From 8-year old Hilda’s diary:
This afternoon I am going to Aunt Berta Fulda’s house and stay three or four days. She and Uncle Max live way out where there are no sidewalks, only sand all around them. They have a boy named Irving, with red hair. I love to visit there because we can play in the sand all day long, and Aunt Berta never cares how we look or what we eat.

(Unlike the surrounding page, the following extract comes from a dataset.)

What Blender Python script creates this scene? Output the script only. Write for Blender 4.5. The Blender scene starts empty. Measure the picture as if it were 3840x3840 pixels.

In addition to giving us a picture of childhood in San Francisco in the early 20th Century, every once in awhile Hilda helps to flesh out my family’s story. Irving (or Erwin) was born in 1892 and would visit my grandmother and her children in Vienna in the late 1920s or early 1930s. His name was mentioned in a number of letters as a somewhat daunting figure called “Uncle Fulda.” On the photo below, my mother wrote “1929?” because she was a child when he visited and could not recall the date. My grandmother’s nephew Paul Zerzawy wrote a letter to him affirming that if my grandparents were allowed to come to the U.S. in 1941, they would not be a burden on the state, listing all of the relatives (including Uncle Fulda) who would contribute to their support. This letter must have helped my grandparents procure the resources and documents that allowed them to get tickets on a ship leaving for the U.S. in July 1941. Unfortunately, the paperwork did not align to satisfy German bureaucracy so they never made it to the ship.